Two Washington State University faculty and two alumni are among 62 recipients, out of 603 applicants, of 2012 Grants for Artist Projects (GAP) of up to $1,500 from Artist Trust, a Washington state nonprofit arts organization.

The faculty awardees are Kevin Haas, professor of fine arts, and Christopher Arigo, assistant professor of English. Alumni winners are Lauren Greathouse (B.F.A. ’03; B.A. ’03, English) and Dane Youngren (B.F.A. ’11).

The goal of the funding is a repeated and consistent investment to support and encourage individual artists’ projects in all disciplines in order to enrich community life throughout Washington.

Criteria for selection is the artistic excellence of the artwork, the project proposal, and the feasibility of the project.

Kevin Haas
Kevin Haas

Haas, who also was awarded a GAP in 2002, received the 2012 grant to cover travel expenses, studio fees, and material needed to complete a printmaking residency at the Frans Masereel Centrum, Belgium.

His work depicts the ubiquitous places found near the highways and interstates that surround and interconnect cities.
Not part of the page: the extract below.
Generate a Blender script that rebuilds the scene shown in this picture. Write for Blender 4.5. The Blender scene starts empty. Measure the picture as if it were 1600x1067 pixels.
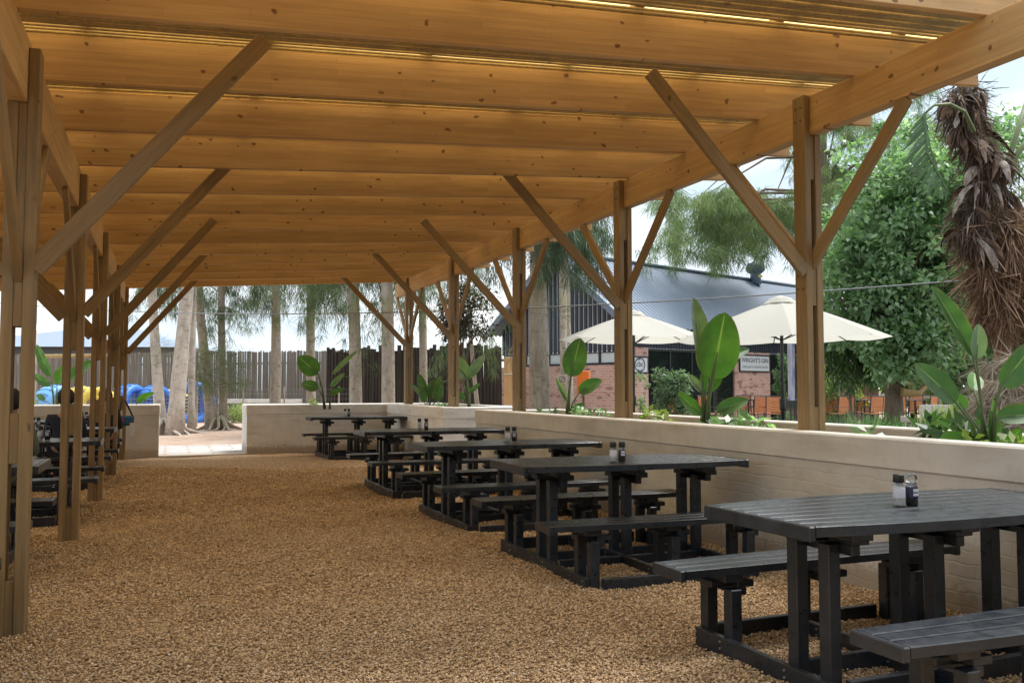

He will be working with drawings created from video shot while driving around the sprawl of various U.S. cities.

Christopher Arigo
Christopher Arigo

Arigo’s award will help defray the cost of submitting “Myths and Miscellany,” his third collection of poetry, to contests and of completing a fourth collection.

In “Myths and Miscellany” he departs from earlier works, which were more experimental in form and content, and moves toward a simpler lyric form. He explores the human relationship with the natural world, the myths we create about it, and how the massive rifts between “human” and “nature” can be minimized.

Dane Youngren
Dane Youngren

Youngren’s grant will help with costs associated with his solo exhibition at the Kolva-Sullivan Gallery in Spokane of a large ceramic railroad trestle that will span up to 36 feet and rest on a wood and steel base.

He engages with commonplace structures of the built environment that serve transportation, industrial, and other functional purposes. He creates sculptures that call attention to these architectural structures as well as the antithesis—the subsequent destruction and abandonment that comes with obsolete buildings and industrial endeavors.

Lauren Greathouse
Lauren Greathouse

Greathouse received a GAP to establish a book of photographic work celebrating the aesthetic value of Washington’s state parks and drawing attention to the effect of mankind on natural landscapes. Her goal is to also publish the book on a wider scale through a local publisher.